Not to mention any talks of positive relations with India would be slashed down as being simultaneously against ‘national’ and ‘security’ interests, especially when we have RAW spies popping up in Balochistan.

On Tuesday Army Chief Raheel Sharif said that India is conspiring to derail the China Pakistan Economic Corridor in Balochistan. This means criticism of any policies involving India, CPEC and Balochistan could be criminalised in the very near future.

None of this, of course, is to deny the pertinence of a cybercrime law in Pakistan. We’ve been dillydallying over one since the Prevention of Electronic Crime Ordinance (PECO) 2007 was presented to the National Assembly almost a decade ago.
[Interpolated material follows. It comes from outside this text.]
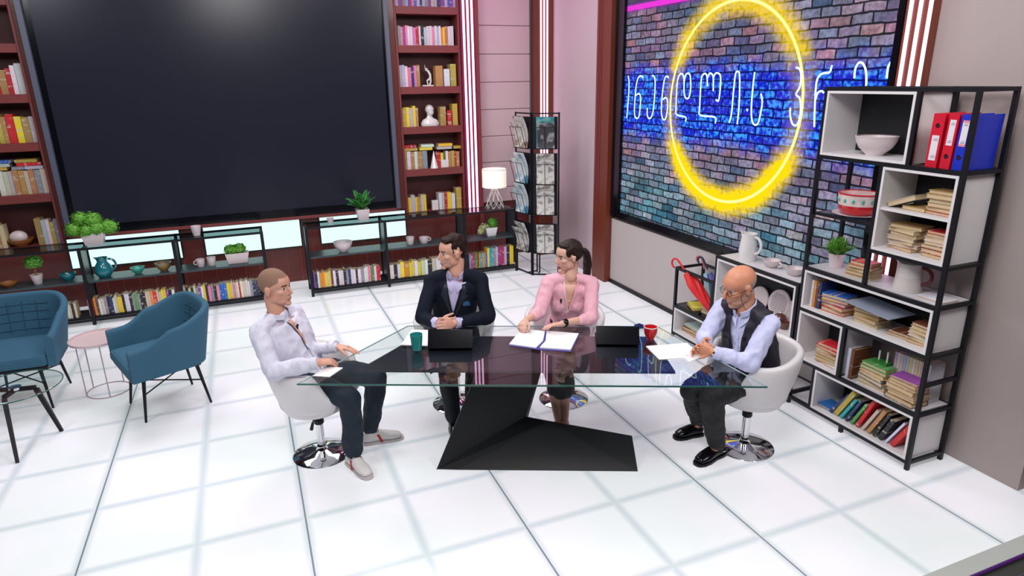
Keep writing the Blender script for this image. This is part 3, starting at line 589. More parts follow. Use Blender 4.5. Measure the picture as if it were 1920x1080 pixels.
# topiary ball
t = empty('potted_topiary', ym(59, MZ), 0, 'small round green ball topiary in a white pot, left end of the middle shelf', 'plant'); pot(t, .035, .058, .10, 'pinkceram')
MB().tube([(0, 0, .085), (0, 0, .17)], .008).build('stem', 'woodb', t); cs = [((0, 0, .23), (.085, .085, .075))]; f = cores(cs).build('foliage', 'leafd', t); leaves(cs, 500, .024, 4).build('leaf_cluster', 'leaf', f)
bowl(ym(119, MZ), .075, .075, 'tealc', 'teal glazed bowl beside the topiary, in front of the mahogany wall')
bowl(ym(3, MZ), .075, .05, 'woodb', 'wooden dish at the left edge on the middle shelf')
jug(ym(189, MZ), .088, .21, 'tealc', 'round-bellied teal glazed jug on the middle shelf')
bowl(ym(253, MZ), .068, .065, 'tealg', 'small green bowl between the teal jug and the striped bowl')
b_ = bowl(ym(303, MZ), .080, .085, mat('striped_glaze', (.30, .17, .06), .35, cvar=.7, bscale=25, stretch=(.2, .2, 3)), 'brown bowl with blue rim on the middle shelf', mat2='tealc')
cup(ym(374, MZ), .047, .085, 'pinkceram', 'white cup with handle on the left, middle shelf', .028, math.pi); cup(ym(395, MZ), .048, .095, 'pinkceram', 'tapered white cup without handle beside the handled cup')
cup(ym(369, TZ, 440), .050, .105, 'pinkceram', 'white tumbler on the glass top between two lit monitors')
t = empty('potted_succulent', ym(445, MZ), 0, 'green succulents in a rectangular white planter on the middle shelf', 'plant'); pot(t, (.20, .10), (.25, .13), .12, 'pinkceram', True)
cs = [((-.06, 0, .155), (.075, .05, .06)), ((.03, 0, .16), (.07, .05, .06))]; f = cores(cs).build('foliage', 'leafd', t); leaves(cs, 420, .04, 5).build('leaf_cluster', 'leaf', f)
cup(ym(619, TZ, 410), .040, .065, 'pinkceram', 'tiny square-looking white cup on the glass top left of the fern')
t = empty('potted_fern', ym(680, TZ, 400), 0, 'dark green fern with arching fronds in a pale square pot on the glass top', 'plant'); pot(t, (.11, .11), (.15, .15), .14, 'pinkceram', True)
fr = MB(); r_ = random.Random(5)
for k in range(17):
    a = 2*math.pi*k/17+r_.uniform(-.2, .2); Lf = r_.uniform(.17, .27); el = r_.uniform(.7, 1.35); 
    P = []
    for i in range(8):
        s = i/7; rr = Lf*s*math.cos(el)*1.1; zz = .12+Lf*(s*math.sin(el)*1.35-.42*s*s); P.append(V((rr*math.cos(a), rr*math.sin(a), zz)))
    for i in range(7):
        d = (P[i+1]-P[i]).normalized(); sd = d.cross(V((0, 0, 1))).normalized(); wd = .045*math.sin(math.pi*(i+1)/8.5)
        for sg in (-1, 1): fr.add([P[i], P[i]+sd*sg*wd+d*.02-V((0, 0, .006)), P[i]+sd*sg*wd*.8+d*.045, P[i+1]], [(0, 1, 2, 3)])
fr.build('fronds', 'leafd', t, solid=.002)
bowl(ym(645, MZ), .112, .115, 'pinkceram', 'big round white bowl on the middle shelf below the fern', foot=.4)
cup(ym(771, MZ), .052, .095, 'pinkceram', 'tapered white cup left of the suited man'); cup(ym(797, MZ), .062, .075, 'pinkceram', 'wide white cup with handle just left of the suited man', .03)
t = empty('potted_plant', ym(921, MZ), 0, 'white pot with trailing pale and green leaves above the colourful books', 'plant'); pot(t, (.11, .09), (.16, .11), .115, 'ceram', True)
cs = [((.03, 0, .17), (.06, .05, .065))]; cs2 = [((-.10, -.03, .13), (.06, .04, .05)), ((-.15, -.04, .08), (.04, .03, .04))]
f = cores(cs).build('foliage', 'leafd', t); leaves(cs, 260, .035, 6).build('leaf_cluster', 'leaf', f); leaves(cs2, 110, .04, 8).build('trailing_leaves', 'leafp', t, solid=.002)
# egg in wooden bowl
lxp = ay(38, 450, YW+.1).x
bowl((lxp, YW+.11, ZL+.013), .125, .075, 'woodb', 'carved brown wooden bowl in the left bookcase, holding an egg')
MB().ball((lxp-.01, YW+.11, ZL+.013+.095), (.085, .07, .072), 20, 14).build('egg', 'pinkceram'); tag(col.objects[-1], 'large white egg resting in the brown wooden bowl', 'egg')
# bust
bxp = ay(807, 230, YW+.1).x
t = empty('bust', (bxp, YW+.12, 1.852), 0, 'white plaster bust with a bald head in the right bookcase', 'sculpture')
b = MB().lathe([(.12, 0), (.125, .03), (.095, .075), (.045, .10), (.033, .13), (.036, .15)], n=20); b.v = [(v[0], v[1]*.6, v[2]) for v in b.v]; b.build('shoulders', 'ceram', t, smooth=60)
h_ = MB().ball((0, 0, .205), (.056, .062, .062), 18, 12).ball((.012, -.028, .172), (.038, .035, .042), 14, 9).tube([(.014, -.062, .20), (.02, -.078, .178)], [.007, .011], 8).ball((-.0, .0, .15), (.036, .036, .04)).ball((.012, -.055, .215), (.036, .012, .008)); h_.build('head', 'ceram', t, smooth=60)
# dancer
dxp = ay(804, 160, YW+.1).x
t = empty('figurine', (dxp, YW+.12, 2.342), 0, 'white dancer figurine arching on a flat base in the right bookcase', 'sculpture')
MB().bb((-.085, -.04, 0), (.06, .04, .018)).build('plinth', 'ceram', t, smooth=0, bevel=.004)
MB().tube([(.02, 0, .018), (.035, 0, .06), (.028, 0, .10), (.03, 0, .14), (.01, 0, .18), (-.01, 0, .205)], [.012, .013, .019, .016, .017, .008], 10).tube([(.03, 0, .10), (-.012, 0, .07), (-.005, 0, .018)], [.016, .012, .008], 8).tube([(0, 0, .185), (-.03, 0, .20), (-.035, 0, .26)], [.009, .006, .004], 8).ball((-.012, 0, .212), .014, 12, 8).tube([(.008, 0, .18), (.04, 0, .15), (.03, -.01, .12)], [.008, .006, .005], 8).build('dancer', 'ceram', t, smooth=60)
MB().lathe([(.052, 0), (.002, .22)], (ay(812, 315, YW+.1).x, YW+.035, 1.311), 28).build('cone_ornament', 'ceram', smooth=30); tag(col.objects[-1], 'white cone on the fifth shelf of the right bookcase', 'ornament')
MB().box((ay(832, 315, YW+.1).x, YW+.05, 1.311+.05), (.10, .05, .10)).build('block', 'ceram', smooth=0, bevel=.003); tag(col.objects[-1], 'white cube beside the white cone', 'ornament')
MB().box((ay(815, 395, YW+.1).x, YW+.07, ZL+.014+.065), (.085, .05, .13)).build('block', 'ceram', smooth=0, bevel=.003); tag(col.objects[-1], 'small white block on the bottom shelf of the right bookcase', 'ornament')
# table lamp on the right end of the glass top
lp = ay(928, 390, YF+.16); t = empty('table_lamp', (lp.x, YF+.16, TZ), 0, 'lit table lamp with white drum shade and crossed wire base beside the pink wall', 'lamp')
sh = bpy.data.materials.new('lampshade'); sh.use_nodes = True; N, L = nt(sh); b = N['Principled BSDF']; b.inputs['Base Color'].default_value = (.85, .80, .74, 1); b.inputs['Emission Color'].default_value = (1, .86, .72, 1); b.inputs['Emission Strength'].default_value = .55
MB().lathe([(.155, .27), (.155, .50), (.152, .50), (.152, .27)], n=36, caps=False).build('lamp_shade', sh, t, smooth=50)
MB().lathe([(.156, .268), (.157, .276), (.151, .276), (.151, .268)], n=36, caps=False).lathe([(.156, .494), (.157, .502), (.151, .502), (.151, .494)], n=36, caps=False).build('shade_trim', 'ceram', t)
wr = MB()
for k in range(9):
    a = 2*math.pi*k/9
    wr.tube([(.12*math.cos(a), .12*math.sin(a), .004), (.10*math.cos(a+.7), .10*math.sin(a+.7), .11), (.03*math.cos(a+1.5), .03*math.sin(a+1.5), .26)], .0028, 5)
    wr.tube([(.12*math.cos(a), .12*math.sin(a), .004), (.10*math.cos(a-.7), .10*math.sin(a-.7), .11), (.03*math.cos(a-1.5), .03*math.sin(a-1.5), .26)], .0028, 5)
wr.build('wire_base', 'ceram', t); MB().ball((0, 0, .37), .035).build('bulb', emit('bulb', (1, .8, .55), 9), t); MB().tube([(0, 0, .25), (0, 0, .335)], .014, 10).build('bulb_holder', 'ceram', t)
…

The only existing law for cybercrimes is the Electronic Transaction Ordinance 2002, which has long been outdated and does little to address new challenges being created in the cyberspace at an exponential rate.

Last year the National Response Centre for Cyber Crime (NR3C) received over 2,100 complaints as per FIA statistics, but little action could be taken owing to the fact that Pakistan did not have a law pertaining to cybercrime. This in itself bears testimony to Pakistan’s cyber-preparedness, or lack thereof.

Pakistan is, and has been, in a state of war for a decade and a half, and jihadists are indeed using cyberspace to further their agenda.

Even so, while there’s an obvious – and urgent – need for legislation vis-à-vis cyber-terrorism and cybercrime, its necessity shouldn’t be used as a pretext to override universal human rights, and those guaranteed by the Constitution.

What we need instead is precise legislation that properly defines cyber-terrorism and sifts hate speech from the infinite pool of freedom of expression.

What we have right now is a draconian hotchpotch of cyber-terrorism, cyber-security and cybercrime all rolled into a single bill. If it’s passed in its existing form, we’d all end up being cyber-terrorists in one way or the other.